The first of these two memoirs by Archimandrite Spiridon, a Russian monastic priest of the early-twentieth century, was first translated from the Russian by Pierre Pascal and published in 1950. Michel Evdokimov, an Orthodox priest of the Western European Archdiocese based in Paris and an emeritus professor of comparative literature at the University of Poitiers, has translated the second part—a confessional open letter about Spiridon’s service as a military chaplain and a statement he sent to the 1917–18 Moscow Council that was charged with reform of the Russian church.

This is a wonderful, first-person account of a life of dedication to pastoral ministry by a monastic priest who was born in 1875 and died in 1930. The first memoirs are colorful, recounting deprivations and adventures of the most inspiring sort as a missionary in Siberia. Spiridon comes across quite strongly as a pastor with a compassionate and discerning heart. He recognizes the hard life of people in this desolate, harsh region and the goodness of the Buddhists—even envisioning Christ and the Buddha as brothers, leading people to salvation/enlightenment. When he became a military chaplain, he was troubled by the act of communing soldiers who would then kill other human beings in battle.
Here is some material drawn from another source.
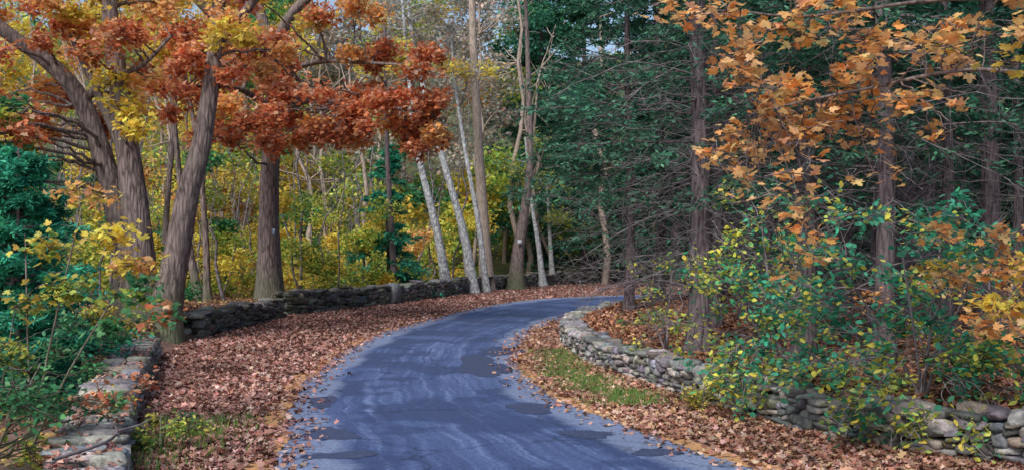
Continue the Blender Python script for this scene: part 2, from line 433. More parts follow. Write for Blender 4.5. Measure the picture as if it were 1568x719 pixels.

Perhaps the most passionate expression of Spiridon’s soul comes toward the end in his open letter to the Moscow Council and the epilogue. Although St. Tikon (Bellavin), the newly restored patriarch of Moscow and head of the council, received the letter, Spiridon never received a reply. Spiridon, to be sure, speaks from the experience of the decadence of the church in Russia at the turn of the twentieth century, a realization that finally took incarnation in the convocation of the Moscow Council in 1917. Spiridon pleads for the bishops, the teachers, and leaders of the church to repent and cast off their enslavement to canons and traditions, to distance themselves from the state and from power both spiritual and political and return to the simplicity and community spirit of the early Church. His is a call for the most basic Christian conversion and renewal, acutely relevant today not only within the internal Eastern Orthodox churches but also in the churches in communion with Rome and those of the Reformation. He notes that Christ himself might appear more like an anarchist to the institutional church in the radical nature of his words and actions in the gospels. St. Maria Skobtsova used a similar image in her provocative essays, imagining Christ leaving the incense, candles, icons, and chant of the church sanctuary to abide with the poor, the despised, and sick in the streets, past the church door and gate. Like her and other prophetic voices such as Alexander Schmemann, John Meyendorff, Paul Evdokimov and the martyred [End Page 140] Alexander Men, Spiridon expresses the same Spirit-driven passion and compassion. What he saw—hierarchs resolute in opposing reform, content with their power; churches preferring political and cultural power—is still evident today. In these stirring pages, however, we hear another voice, one reminiscent of those in the scriptures, saying otherwise.